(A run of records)

___

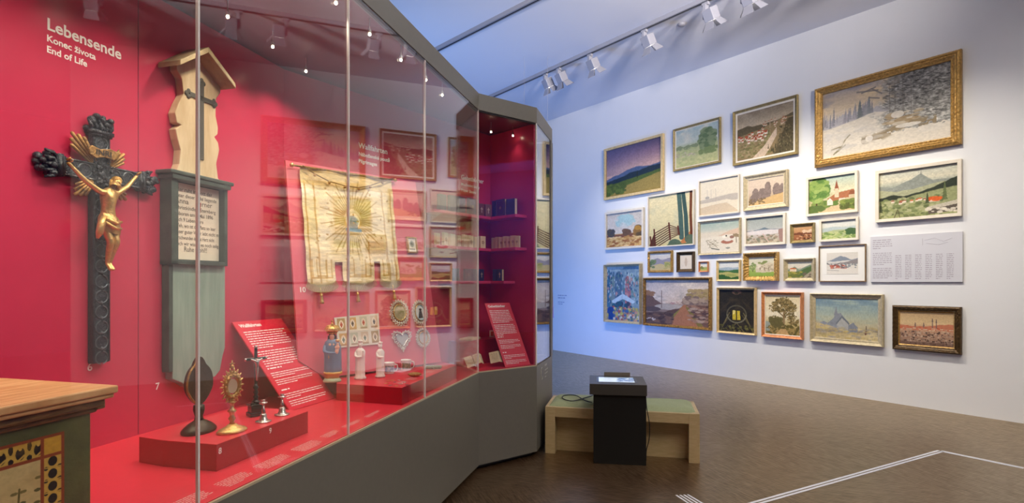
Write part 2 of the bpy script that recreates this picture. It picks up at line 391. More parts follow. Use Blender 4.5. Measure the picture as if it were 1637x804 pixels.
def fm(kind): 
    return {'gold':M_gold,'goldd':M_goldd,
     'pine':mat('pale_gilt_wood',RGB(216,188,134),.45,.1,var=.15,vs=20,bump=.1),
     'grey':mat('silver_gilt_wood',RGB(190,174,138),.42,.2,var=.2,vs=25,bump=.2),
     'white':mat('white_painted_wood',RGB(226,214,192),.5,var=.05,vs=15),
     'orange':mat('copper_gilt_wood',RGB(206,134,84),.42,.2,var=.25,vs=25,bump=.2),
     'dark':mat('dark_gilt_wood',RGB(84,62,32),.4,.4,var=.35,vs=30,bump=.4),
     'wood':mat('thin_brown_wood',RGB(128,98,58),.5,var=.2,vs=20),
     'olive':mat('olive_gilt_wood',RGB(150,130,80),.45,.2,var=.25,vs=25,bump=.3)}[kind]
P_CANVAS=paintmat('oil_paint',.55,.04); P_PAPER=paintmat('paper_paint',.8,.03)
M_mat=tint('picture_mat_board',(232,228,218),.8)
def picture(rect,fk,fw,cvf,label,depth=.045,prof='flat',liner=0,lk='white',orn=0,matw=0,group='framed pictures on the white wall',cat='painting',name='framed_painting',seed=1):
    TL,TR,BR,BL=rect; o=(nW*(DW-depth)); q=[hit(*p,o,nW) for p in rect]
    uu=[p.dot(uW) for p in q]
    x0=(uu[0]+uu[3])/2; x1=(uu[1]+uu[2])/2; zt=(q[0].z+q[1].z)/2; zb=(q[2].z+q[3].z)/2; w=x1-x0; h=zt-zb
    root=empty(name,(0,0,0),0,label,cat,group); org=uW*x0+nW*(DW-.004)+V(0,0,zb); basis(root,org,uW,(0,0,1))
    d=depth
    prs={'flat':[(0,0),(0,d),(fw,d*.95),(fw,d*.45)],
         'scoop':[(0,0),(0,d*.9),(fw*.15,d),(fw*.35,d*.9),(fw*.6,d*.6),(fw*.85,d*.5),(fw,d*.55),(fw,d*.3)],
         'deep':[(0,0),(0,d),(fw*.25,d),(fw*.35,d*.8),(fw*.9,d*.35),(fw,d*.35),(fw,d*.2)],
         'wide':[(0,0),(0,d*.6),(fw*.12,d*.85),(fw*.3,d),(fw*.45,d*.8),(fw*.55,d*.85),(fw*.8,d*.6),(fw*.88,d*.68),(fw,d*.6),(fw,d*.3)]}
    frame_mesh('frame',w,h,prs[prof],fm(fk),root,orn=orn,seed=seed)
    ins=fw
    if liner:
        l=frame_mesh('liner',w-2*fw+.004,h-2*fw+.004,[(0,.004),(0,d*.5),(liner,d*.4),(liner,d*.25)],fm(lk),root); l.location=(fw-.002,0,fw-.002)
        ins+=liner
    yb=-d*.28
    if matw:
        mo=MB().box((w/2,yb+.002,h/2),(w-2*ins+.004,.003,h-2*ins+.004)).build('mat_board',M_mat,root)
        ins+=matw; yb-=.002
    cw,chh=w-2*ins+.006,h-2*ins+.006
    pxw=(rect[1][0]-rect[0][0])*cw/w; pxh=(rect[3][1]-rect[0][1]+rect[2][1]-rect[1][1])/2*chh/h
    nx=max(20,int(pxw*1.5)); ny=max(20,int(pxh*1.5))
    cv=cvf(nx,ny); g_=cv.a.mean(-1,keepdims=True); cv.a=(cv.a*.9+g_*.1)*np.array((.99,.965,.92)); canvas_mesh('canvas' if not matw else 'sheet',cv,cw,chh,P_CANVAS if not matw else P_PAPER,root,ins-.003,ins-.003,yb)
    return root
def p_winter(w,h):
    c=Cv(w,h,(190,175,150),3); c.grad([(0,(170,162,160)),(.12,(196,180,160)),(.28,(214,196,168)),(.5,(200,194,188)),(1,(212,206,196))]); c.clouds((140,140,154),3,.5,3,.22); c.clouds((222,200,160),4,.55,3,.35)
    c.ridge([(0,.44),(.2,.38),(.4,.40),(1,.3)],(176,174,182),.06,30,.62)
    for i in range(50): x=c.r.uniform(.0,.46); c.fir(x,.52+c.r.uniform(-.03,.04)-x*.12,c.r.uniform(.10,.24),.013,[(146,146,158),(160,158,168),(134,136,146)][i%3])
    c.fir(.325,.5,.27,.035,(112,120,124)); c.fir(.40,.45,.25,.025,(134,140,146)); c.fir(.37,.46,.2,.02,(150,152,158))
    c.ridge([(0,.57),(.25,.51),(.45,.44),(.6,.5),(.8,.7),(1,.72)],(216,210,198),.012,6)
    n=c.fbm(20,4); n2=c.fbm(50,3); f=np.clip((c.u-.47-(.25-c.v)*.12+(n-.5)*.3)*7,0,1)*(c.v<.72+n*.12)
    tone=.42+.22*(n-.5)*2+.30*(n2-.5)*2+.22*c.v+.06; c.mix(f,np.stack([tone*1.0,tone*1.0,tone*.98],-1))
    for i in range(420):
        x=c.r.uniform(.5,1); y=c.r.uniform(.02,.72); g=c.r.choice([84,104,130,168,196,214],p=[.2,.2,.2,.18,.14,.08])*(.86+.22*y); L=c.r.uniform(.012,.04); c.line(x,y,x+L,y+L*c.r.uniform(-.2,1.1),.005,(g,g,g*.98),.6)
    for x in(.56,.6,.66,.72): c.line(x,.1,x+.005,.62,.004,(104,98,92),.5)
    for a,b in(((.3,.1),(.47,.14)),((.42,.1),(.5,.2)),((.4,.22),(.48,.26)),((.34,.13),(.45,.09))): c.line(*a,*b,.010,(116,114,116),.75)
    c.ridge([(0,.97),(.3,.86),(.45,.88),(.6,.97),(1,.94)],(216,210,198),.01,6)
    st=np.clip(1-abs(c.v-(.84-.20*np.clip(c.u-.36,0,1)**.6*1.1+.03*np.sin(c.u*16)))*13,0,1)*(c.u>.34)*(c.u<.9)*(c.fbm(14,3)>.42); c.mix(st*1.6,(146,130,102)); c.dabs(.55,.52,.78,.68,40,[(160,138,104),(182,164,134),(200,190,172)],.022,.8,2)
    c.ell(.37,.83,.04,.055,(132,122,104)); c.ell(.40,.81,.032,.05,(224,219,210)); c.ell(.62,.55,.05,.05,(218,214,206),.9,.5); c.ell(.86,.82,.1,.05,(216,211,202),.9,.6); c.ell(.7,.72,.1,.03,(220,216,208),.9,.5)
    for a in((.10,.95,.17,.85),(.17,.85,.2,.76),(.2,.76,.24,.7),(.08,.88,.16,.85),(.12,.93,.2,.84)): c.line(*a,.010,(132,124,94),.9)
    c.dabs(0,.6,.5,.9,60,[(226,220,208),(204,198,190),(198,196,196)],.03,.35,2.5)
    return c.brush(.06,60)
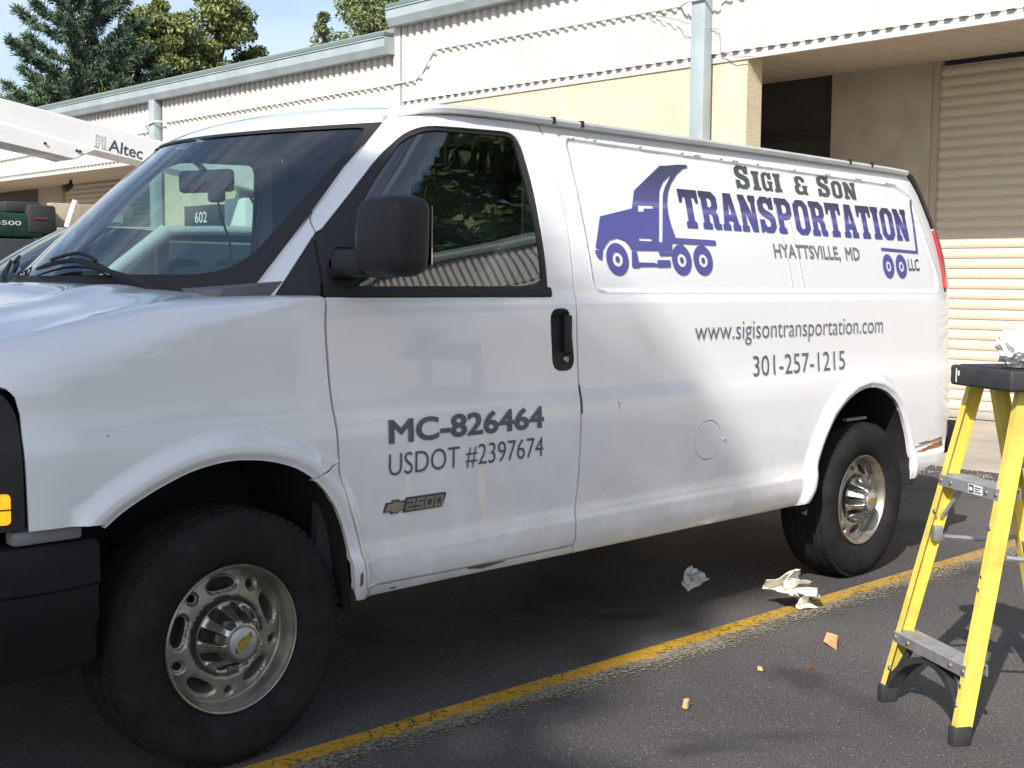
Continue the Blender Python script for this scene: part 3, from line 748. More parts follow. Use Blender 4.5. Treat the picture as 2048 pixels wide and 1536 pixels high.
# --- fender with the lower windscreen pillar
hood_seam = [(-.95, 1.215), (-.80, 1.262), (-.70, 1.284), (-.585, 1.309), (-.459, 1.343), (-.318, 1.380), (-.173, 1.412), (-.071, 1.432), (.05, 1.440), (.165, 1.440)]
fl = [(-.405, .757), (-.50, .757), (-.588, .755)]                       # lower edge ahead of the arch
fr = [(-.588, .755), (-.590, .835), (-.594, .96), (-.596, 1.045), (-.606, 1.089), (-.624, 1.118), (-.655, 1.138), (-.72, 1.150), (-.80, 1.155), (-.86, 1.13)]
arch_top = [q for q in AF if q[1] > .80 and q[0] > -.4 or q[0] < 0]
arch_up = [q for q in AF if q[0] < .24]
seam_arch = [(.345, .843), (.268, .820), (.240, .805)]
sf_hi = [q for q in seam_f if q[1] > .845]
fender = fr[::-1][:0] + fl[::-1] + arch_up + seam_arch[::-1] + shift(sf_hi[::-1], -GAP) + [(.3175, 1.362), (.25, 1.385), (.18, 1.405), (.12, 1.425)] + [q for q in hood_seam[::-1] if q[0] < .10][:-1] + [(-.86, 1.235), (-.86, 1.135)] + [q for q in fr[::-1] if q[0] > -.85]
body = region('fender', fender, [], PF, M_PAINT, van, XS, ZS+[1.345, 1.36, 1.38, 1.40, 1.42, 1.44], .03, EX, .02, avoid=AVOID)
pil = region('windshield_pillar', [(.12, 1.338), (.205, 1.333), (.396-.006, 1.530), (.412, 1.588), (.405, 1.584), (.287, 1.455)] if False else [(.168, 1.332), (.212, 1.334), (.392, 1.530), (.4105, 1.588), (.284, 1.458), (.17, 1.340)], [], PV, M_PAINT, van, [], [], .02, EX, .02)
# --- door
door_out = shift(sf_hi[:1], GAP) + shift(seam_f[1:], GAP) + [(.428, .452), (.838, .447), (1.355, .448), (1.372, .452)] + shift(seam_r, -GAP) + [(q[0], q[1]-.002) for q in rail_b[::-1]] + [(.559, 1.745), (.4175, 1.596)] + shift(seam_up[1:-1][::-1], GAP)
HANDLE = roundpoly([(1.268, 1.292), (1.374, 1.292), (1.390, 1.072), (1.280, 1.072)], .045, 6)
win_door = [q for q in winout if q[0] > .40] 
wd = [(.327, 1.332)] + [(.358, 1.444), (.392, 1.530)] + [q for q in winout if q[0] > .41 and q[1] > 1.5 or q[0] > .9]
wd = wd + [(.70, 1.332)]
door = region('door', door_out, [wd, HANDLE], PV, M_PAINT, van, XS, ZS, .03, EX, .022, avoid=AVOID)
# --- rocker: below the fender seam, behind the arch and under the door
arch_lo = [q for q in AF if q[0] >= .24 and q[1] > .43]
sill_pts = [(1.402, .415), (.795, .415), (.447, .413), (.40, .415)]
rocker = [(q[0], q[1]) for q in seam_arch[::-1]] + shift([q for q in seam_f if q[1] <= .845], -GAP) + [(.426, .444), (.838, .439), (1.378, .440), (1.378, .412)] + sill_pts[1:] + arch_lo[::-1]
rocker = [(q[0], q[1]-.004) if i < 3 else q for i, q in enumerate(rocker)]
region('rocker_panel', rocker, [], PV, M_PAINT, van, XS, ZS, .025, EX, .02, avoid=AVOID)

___

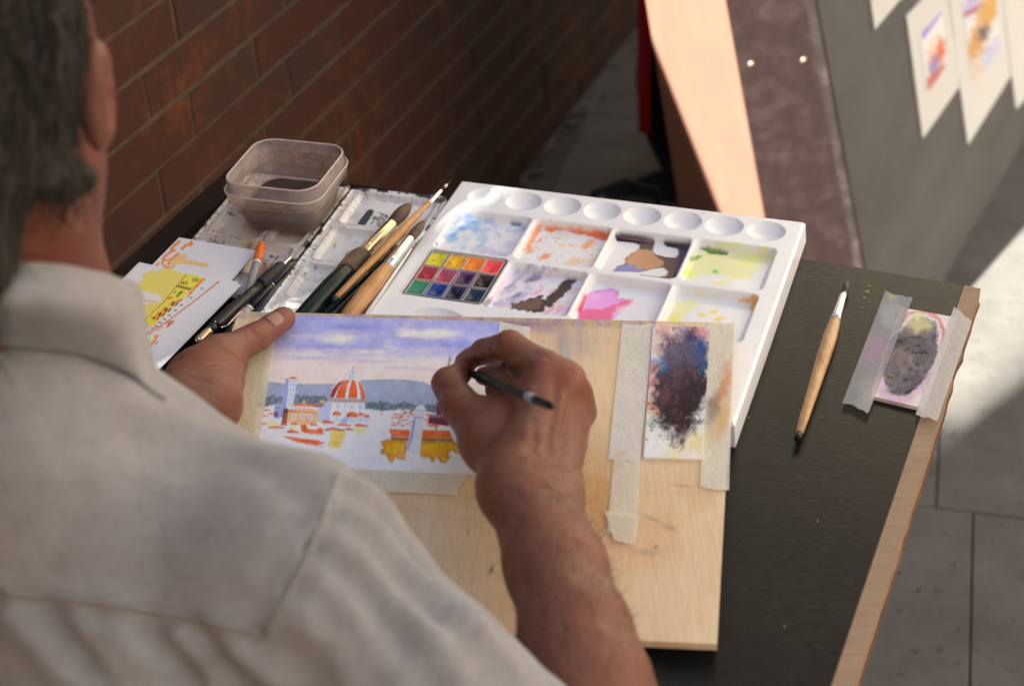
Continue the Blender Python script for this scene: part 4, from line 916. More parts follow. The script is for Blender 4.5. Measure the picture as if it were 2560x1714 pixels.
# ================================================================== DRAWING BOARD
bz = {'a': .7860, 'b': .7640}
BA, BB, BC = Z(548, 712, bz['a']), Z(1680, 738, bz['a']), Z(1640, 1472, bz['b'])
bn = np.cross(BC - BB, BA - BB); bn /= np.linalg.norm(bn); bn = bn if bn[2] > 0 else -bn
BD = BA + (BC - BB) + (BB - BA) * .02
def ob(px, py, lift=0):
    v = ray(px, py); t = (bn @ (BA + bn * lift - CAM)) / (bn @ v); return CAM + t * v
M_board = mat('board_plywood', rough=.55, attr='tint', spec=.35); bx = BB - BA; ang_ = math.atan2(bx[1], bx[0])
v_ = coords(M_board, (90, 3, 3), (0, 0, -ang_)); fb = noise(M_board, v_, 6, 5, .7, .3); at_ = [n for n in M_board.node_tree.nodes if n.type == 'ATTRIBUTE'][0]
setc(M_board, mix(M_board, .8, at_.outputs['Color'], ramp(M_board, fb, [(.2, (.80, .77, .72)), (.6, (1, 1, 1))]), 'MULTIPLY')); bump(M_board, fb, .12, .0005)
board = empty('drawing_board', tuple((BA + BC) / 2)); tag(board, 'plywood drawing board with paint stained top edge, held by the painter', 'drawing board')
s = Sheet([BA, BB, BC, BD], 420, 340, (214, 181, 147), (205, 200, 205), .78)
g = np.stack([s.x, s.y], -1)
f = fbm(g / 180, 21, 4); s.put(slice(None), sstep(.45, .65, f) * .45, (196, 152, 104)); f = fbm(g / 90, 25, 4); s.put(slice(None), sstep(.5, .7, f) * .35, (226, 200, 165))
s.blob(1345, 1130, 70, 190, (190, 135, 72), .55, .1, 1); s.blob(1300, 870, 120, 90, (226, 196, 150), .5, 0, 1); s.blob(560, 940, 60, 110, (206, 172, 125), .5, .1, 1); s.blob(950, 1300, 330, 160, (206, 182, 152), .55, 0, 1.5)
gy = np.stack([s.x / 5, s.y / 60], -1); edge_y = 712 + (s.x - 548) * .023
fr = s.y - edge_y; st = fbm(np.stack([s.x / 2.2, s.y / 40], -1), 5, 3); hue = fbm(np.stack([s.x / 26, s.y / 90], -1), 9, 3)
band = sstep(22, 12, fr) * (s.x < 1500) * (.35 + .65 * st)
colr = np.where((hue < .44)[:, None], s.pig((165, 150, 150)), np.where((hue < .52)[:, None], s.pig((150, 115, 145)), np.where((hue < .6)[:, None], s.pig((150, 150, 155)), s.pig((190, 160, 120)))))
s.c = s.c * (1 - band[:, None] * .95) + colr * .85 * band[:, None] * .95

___

Select every line in the records above that contains the word "this".

Write part 2 of the bpy script that recreates this picture. It picks up at line 391. More parts follow. Use Blender 4.5. Measure the picture as if it were 1637x804 pixels.
Continue the Blender Python script for this scene: part 3, from line 748. More parts follow. Use Blender 4.5. Treat the picture as 2048 pixels wide and 1536 pixels high.
Continue the Blender Python script for this scene: part 4, from line 916. More parts follow. The script is for Blender 4.5. Measure the picture as if it were 2560x1714 pixels.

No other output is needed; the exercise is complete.